Grand mammouth des télécommunications au Sénégal, la Sonatel-Orange a réalisé un chiffre d'affaires de 1 086 milliards de F Cfa, pour un bénéfice de 196 milliards en 2019. L'entreprise avait annoncé avoir contribué à hauteur d'un milliard. Mais, à l'arrivée, le ministère des Finances n'a mentionné que 250 millions comme contribution. Le reste serait, dit-on, de la connexion, du matériel et autres. Pendant ce temps, un milliardaire mauritanien a déboursé, à lui seul, 1 milliard de F Cfa en guise d'aide au Sénégal.
Total, un géant de 10 millions
Pendant ce temps, Free Sénégal, la sœur et nouvelle concurrente d'Orange au pays de la Téranga, s'était montrée moins généreuse. Dans un premier temps, Free n'avait donné que 10 millions au ministère de la Santé. Là où Wari de Kabirou Mbodj, écarté du rachat de Tigo au profit de Free, avait donné 50 millions. Xavier Niel et Cie ont dû donc s'ajuster auprès du ministère des Finances avec un chèque de 90 millions, soit 100 millions au total.
Grand favori de la distribution des hydrocarbures, Total Sénégal, n'a mis que 10 millions sur la table. Dix millions ! Pour une entreprise qui s'est lancée aussi dans la recherche pétrolière, alors qu'elle était déjà dans le stockage. A titre comparatif, Vivo Energie a déboursé 50 millions, là où Touba Oil a donné 25 millions, contre 10 millions pour Edk Oil. Comme Orange, Total, également, dit avoir fait recours à un autre type de don.

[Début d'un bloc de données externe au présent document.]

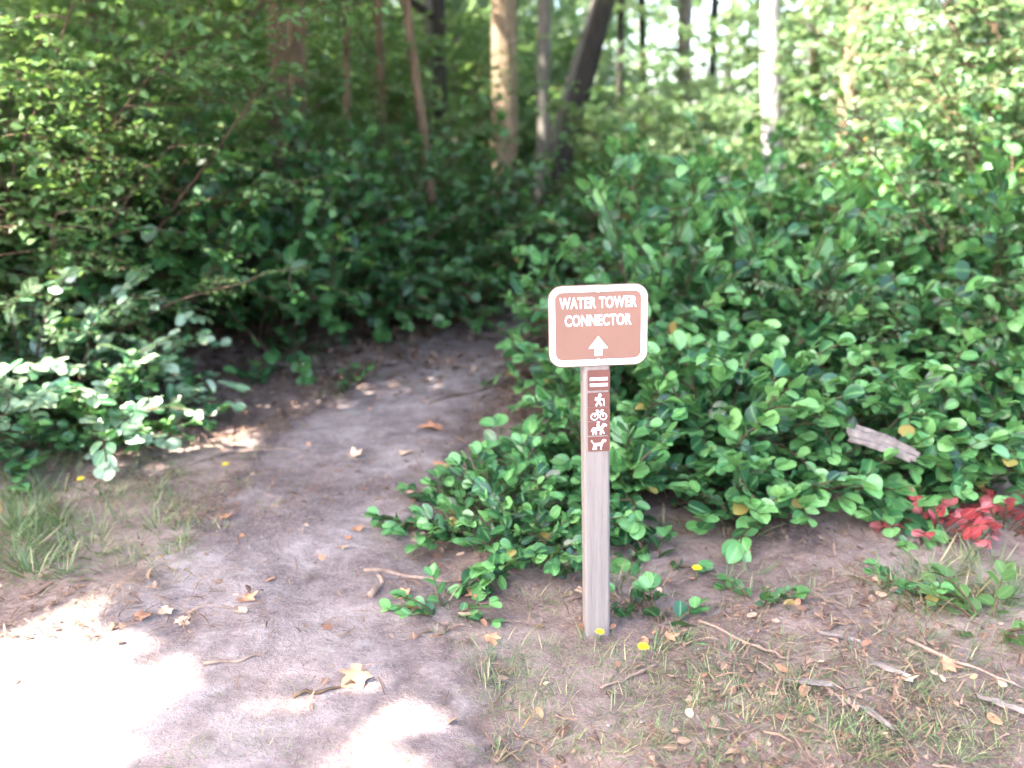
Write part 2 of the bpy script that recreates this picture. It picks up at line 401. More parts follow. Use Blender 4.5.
# stickers on the post
def decal(z, hh, shapes):
    d = Acc().add(prism(rrect(.066, hh, .003, 2), yf - .0015, yf - .0002)).build('symbol_sticker', M['decal'], sign)
    d.location = (.0055, 0, z)
    a = Acc()
    for s_ in shapes:
        a.add(prism(s_, yf - .0026, yf - .0012) if not isinstance(s_, tuple) else ringprism(s_[0], s_[1], yf - .0026, yf - .0012))
    a.build('pictogram', M['white'], d); return d
top = ZT - SH - .004
zt = lambda y: ZT - (y - 284) / 327.0
decal(zt(376), .062, [barq(-.026, .004, .026, .004, .009), barq(-.026, -.014, .026, -.014, .009)])
hik = [circ(.003, .014, .005, 10), barq(.001, .009, -.001, -.006, .009), barq(0, -.005, .008, -.019, .005), barq(-.001, -.005, -.009, -.019, .005), barq(.002, .006, .013, -.002, .004), barq(.014, .004, .016, -.019, .0025), barq(-.007, .008, -.008, -.002, .007)]
decal(zt(395.5), .044, hik)
bike = [(circ(-.013, -.007, .0115), circ(-.013, -.007, .0085)), (circ(.013, -.007, .0115), circ(.013, -.007, .0085)), barq(-.013, -.007, -.005, .008, .003), barq(-.005, .008, .009, .008, .003), barq(.009, .010, .013, -.007, .003), barq(-.005, .008, .001, -.007, .003), barq(.001, -.007, .009, .008, .003), barq(-.009, .012, -.001, .012, .003), barq(.006, .012, .014, .012, .003)]
decal(zt(410), .042, bike)
horse = [[(-.018, .003), (.008, .004), (.012, -.005), (-.016, -.006)], barq(.008, .001, .016, .014, .008), barq(.014, .014, .023, .008, .006), barq(-.014, -.005, -.018, -.019, .004), barq(-.009, -.005, -.008, -.019, .004), barq(.006, -.004, .005, -.019, .004), barq(.010, -.003, .015, -.017, .004), barq(-.017, .002, -.022, -.009, .004), barq(-.002, .003, -.003, .014, .007), circ(-.002, .019, .004, 10)]
decal(zt(424.5), .043, horse)
dog = [[(-.017, .003), (.009, .004), (.010, -.006), (-.016, -.005)], barq(.008, .001, .014, .012, .007), barq(.012, .012, .021, .009, .007), barq(-.014, -.004, -.017, -.017, .004), barq(-.009, -.004, -.009, -.017, .004), barq(.007, -.004, .006, -.017, .004), barq(-.016, .002, -.023, .012, .003)]
decal(zt(440.5), .046, dog)

# ------------------------------------------------------------------ shrubs
def arch(base, az, length, lean, n=7, sag=0.5, wob=0.05):
    """polyline that leaves base steeply and arches outwards"""
    P = [np.array(base, float)]; el = lean
    d = length / (n - 1)
    for k in range(n - 1):
        a = az + rng.normal() * wob * 3
        P.append(P[-1] + d * np.array([math.cos(a) * math.cos(el), math.sin(a) * math.cos(el), math.sin(el)]))
        el -= sag / (n - 1) + rng.normal() * wob
    return np.array(P)
def shrub_meshes(name, width, height, nstem, leaf, step, tmpl=BROAD, side=2, tiptint=0.35, flat=0.5, bare=0.25):
    tb = Tubes(); pos = []; al = []; up = []; sz_ = []; ti = []
    def leafy(P, t0, r0, leafscale=1.0):
        seg = np.linalg.norm(np.diff(P, axis=0), axis=1); cum = np.concatenate([[0], np.cumsum(seg)]); Ltot = cum[-1]
        s = t0 * Ltot; sgn = 1
        while s < Ltot:
            p = np.array([np.interp(s, cum, P[:, k]) for k in range(3)]); k = min(np.searchsorted(cum, s, 'right') - 1, len(seg) - 1)
            t = unit(P[k + 1] - P[k]); sd = np.cross(t, [0, 0, 1.0]); sd = unit(sd) if np.linalg.norm(sd) > .1 else np.array([1.0, 0, 0])
            f = s / Ltot
            a = unit(sd * sgn * (1.0 - .5 * f) + t * (.55 + .6 * f) + rng.normal(size=3) * .28 + np.array([0, 0, .05]))
            outv = unit(np.array([p[0], p[1], .001])); u_ = np.array([0, 0, 1.0]) + outv * flat + rng.normal(size=3) * .35
            pos.append(p); al.append(a); up.append(u_); sz_.append(leaf * leafscale * (0.75 + .5 * rng.random()) * (1 - .25 * f))
            ti.append(np.clip(.28 + rng.normal() * .24 + tiptint * max(0, f - .55) / .45 , 0, 1))
            s += step * (0.7 + .6 * rng.random()); sgn = -sgn
        for q in (-1, 1, 0):
            t = unit(P[-1] - P[-2]); sd = np.cross(t, [0.01, 0, 1.0]); sd = unit(sd)
            pos.append(P[-1]); al.append(unit(t + sd * q * .7 + rng.normal(size=3) * .2 + np.array([0, 0, .2]))); up.append(np.array([0, 0, 1.0]) + rng.normal(size=3) * .35)
            sz_.append(leaf * leafscale * (.6 + .4 * rng.random())); ti.append(np.clip(.45 + tiptint * .8 + rng.normal() * .15, 0, 1))
        tb.add(P, np.linspace(r0, r0 * .35, len(P)), 4, cap=False)
    for k in range(nstem):
        az = 2 * math.pi * (k + rng.random()) / nstem * 2.4; q = math.sqrt(rng.random())
        b = np.array([math.cos(az) * q * width * .28, math.sin(az) * q * width * .28, -.04])
        lean = R(88 - 48 * q + rng.normal() * 8); ln = (height * (1 - .35 * q * q) + .04) * (0.78 + .35 * rng.random()) * (1.0 + .35 * q * width / max(height, .2) * .6)
        P = arch(b, az, ln, lean, 8, .7 + .5 * q)
        leafy(P, bare, .006 + .004 * height)
        for _ in range(side):
            i_ = rng.integers(2, 7); az2 = az + rng.normal() * 1.0
            Q = arch(P[i_], az2, ln * (.25 + .2 * rng.random()), R(35 + rng.normal() * 18), 5, .5); leafy(Q, .15, .004)
    lf = leaves_mesh(name + '_leaves', tmpl, pos, al, up, sz_, np.array(ti)); lf['src'] = name + '_leaves'
    return tb.mesh(name + '_stems'), lf

SV = {}
def variant(key, *a, mat='shrub', **kw):
    st, lf = shrub_meshes(key, *a, **kw); st.materials.append(M['stem'] if mat != 'seed' else M['greenstem']); SV[key] = (st, lf, mat)
variant('mid_a', 1.0, .80, 30, .106, .050)
variant('mid_b', .95, .95, 32, .102, .050)
variant('low_a', .80, .40, 26, .085, .042)
variant('low_b', .70, .34, 20, .090, .042)
variant('sprig', .16, .22, 7, .072, .032, side=0)
variant('red', .22, .22, 11, .082, .035, side=0, bare=.35)
variant('seed', .12, .09, 5, .055, .03, side=0)
variant('tall_a', 1.3, 1.50, 40, .105, .062, side=3, bare=.18)
variant('tall_b', 1.2, 1.30, 38, .100, .062, side=3, bare=.18)
variant('fine_a', 1.0, .75, 30, .045, .030, tmpl=SMALL, side=3)
def place_shrub(key, x, y, rz, sc, label, cat='shrub', group=None, name='leafy_shrub', mat=None, zs=None):
    st, lf, m0 = SV[key]; mat = mat or m0
    o = empty(name, (x, y, float(h(x, y))), rz); o.scale = (sc, sc, zs or sc)
    a = bpy.data.objects.new('stems', st); C.objects.link(a); a.parent = o
    b = bpy.data.objects.new('foliage', lf); C.objects.link(b); b.parent = o
    if not lf.materials: lf.materials.append(M[mat])
    b.material_slots[0].link = 'OBJECT'; b.material_slots[0].material = M[mat]
    return tag(o, label, cat, group)

GR = 'glossy green shrubs massed right of the path'
RS = [  # variant, x, y, turn, scale, label
 ('low_a', -.05, 3.15, 0.3, 0.72, 'low glossy shrub whose leaves reach furthest out over the dirt path'),
 ('low_b', .06, 2.90, 1.9, 0.66, 'low shrub filling the corner between path and sign post'),
 ('low_b', .32, 3.5, 2.6, .95, 'low leafy shrub immediately left of the sign post at sticker height'),
 ('low_a', .47, 3.45, 4.0, .95, 'low leafy shrub just behind the lower half of the sign post'),
 ('mid_a', .76, 4.25, 1.1, .78, 'rounded shrub showing left of the post just below the sign panel'),
 ('low_a', .88, 3.58, 0.2, 1.1, 'bright green shrub at the front edge, first one right of the post'),
 ('low_b', 1.22, 3.45, 3.3, 1.1, 'front shrub hanging over bare soil left of the red leaves'),
 ('low_a', 1.46, 3.58, 5.1, 1.0, 'front shrub with leaves ending beside the pink red leaves'),
 ('low_b', 2.3, 3.55, 1.4, 1.1, 'low shrub at the right picture edge below the red leaves'),
 ('mid_a', .92, 4.05, 2.2, .85, 'bushy shrub right of the sign post in the second row'),
 ('mid_b', 1.45, 3.95, 0.9, .72, 'bushy shrub left of the pale wood chunk'),
 ('mid_a', 1.98, 3.85, 3.9, .76, 'bushy shrub behind the pale wood chunk and the red leaves'),
 ('mid_b', 2.50, 3.90, 5.6, .85, 'large leaved shrub by the right edge above the red leaves'),
 ('mid_b', .86, 5.15, 3.0, .98, 'shrub whose bright top leaves frame the left side of the sign panel'),
 ('mid_a', 1.05, 4.75, 1.5, 1.0, 'shrub directly right of the sign panel'),
 ('mid_b', 1.55, 4.75, 2.9, .90, 'dense shrub in the middle of the right hand mass'),
 ('mid_a', 2.15, 4.70, 4.4, .95, 'dense shrub under the fine leaved thicket on the right'),
 ('mid_b', 2.80, 4.75, .6, .95, 'dense shrub at the right edge below the fine leaved thicket'),
 ('mid_a', 1.0, 6.0, 2.1, .95, 'shrub top showing just above the sign panel'),
 ('mid_b', 1.45, 5.60, 5.2, .95, 'upright shrub up and right of the sign panel'),
 ('mid_b', 1.85, 5.70, 1.2, 1.0, 'upright shrub in front of the pale grey trunk'),
 ('mid_a', 2.55, 5.60, 3.5, 1.05, 'upright bright shrub in front of the tan trunk on the right'),
 ('mid_b', 3.25, 5.60, 4.8, 1.0, 'shrub behind the fine leaved thicket at the right edge'),
 ('mid_b', 1.5, 7.10, .4, 1.1, 'far shrub at the bend where the path disappears'),
 ('mid_a', 2.05, 6.80, 2.4, 1.1, 'far shrub at the foot of the pale grey trunk'),
 ('mid_b', 2.95, 6.80, 4.1, 1.1, 'far shrub at the foot of the tan trunk'),
 ('mid_a', 3.9, 6.9, 1.7, 1.1, 'far shrub at the right edge behind all other glossy shrubs'),
]
for k, (v, x, y, rz, s, lb) in enumerate(RS): place_shrub(v, x, y, rz, s, lb, group=GR, zs=s * [1.0, 1.28, .9, 1.18][k % 4] * (1.13 if y > 4.6 else 1.0))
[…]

Eiffage, Bolloré, Auchan… absents
Sur son site internet, il indique avoir offert du carburant aux autorités pour une valeur de 100 millions. Ce qui ferait un total de 110 millions pour une entreprise qui a réalisé un chiffre d'affaires de 382 milliards, avec un bénéfice de 6,8 milliards en 2018. Au premier semestre 2019, Total Sénégal a eu 6 milliards de résultats avant impôts sur ses activités ordinaires.
Si ces capitalistes français se sont montrés radins, certains de leurs compatriotes ont été tout simplement aux abonnés absents. Et pas des moindres ! Gestionnaire décrié de l'autoroute à péage, Eiffage Sénégal ne figure sur aucune des deux listes (Santé et Finances). C'est à se demander s'il n'y a pas erreur quelque part, car la société, qui a fait un chiffre d'affaires de 77 milliards au Sénégal en 2018, n'a certainement pas manqué de mettre la main à la poche.
Il en est de même de Bolloré Sénégal. La firme de Vincent Bolloré, présente un partout en Afrique de l'Ouest, est introuvable sur les listes. Pourtant, son concurrent au port de Dakar, à savoir DP Wold, est bien passé à la caisse, avec 200 millions.
Autre entreprise française absente : Auchan dont l'arrivée à Dakar a été très polémique, car accusé, à tort ou à raison, d'être une menace pour le petit commerce. Auchan n'est d'ailleurs pas le seul, puisqu'aucune des grandes surfaces du pays de Macron n'est mentionnée parmi les donateurs. Il en est de même de Canal+, Vinci, Cfao…
Un modeste don au nom du Ccef
Même cas de figure pour la nouvelle société de gestion de l'eau, Sen'Eau, filiale de Suez. Pourtant, la Sénégalaise des eaux (Sde), évincée au profit de Suez, a bien participé à l'effort de guerre, avec une enveloppe de 15 millions.
Pour ne pas donner l'impression d'être insensibles au sort du Sénégal, ces sociétés, qui se sont regroupées au sein des Conseillers du commerce extérieur de la France (Ccef : Auchan, Axa assurance, Bolloré, Canal+, Cfao, Eiffage, Free…) disent avoir aidé les hôpitaux de Fann et de Diamniadio en équipements, consommables et autres besoins divers (connexion, téléphone), sans aucune précision de la valeur de la contribution. Une initiative prise en collaboration avec une partie du privé national.
Seulement, sur les images disponibles sur le net, on voit une camionnette qui ne peut pas contenir plus de 100 millions en dons. Surtout qu'une bonne partie du chargement est constituée de bouteilles d'eau et de boisson, des pots de tomate…
Conscients certainement de la modicité de l'apport, les initiateurs ont promis de continuer la collecte dans le but d'accroître la contribution.
Au final, seule la Compagnie sucrière sénégalaise (Css) semble prendre la mesure des attentes, elle qui a contribué à hauteur d'un milliard.
Comme quoi, dans toute règle, il y a une exception.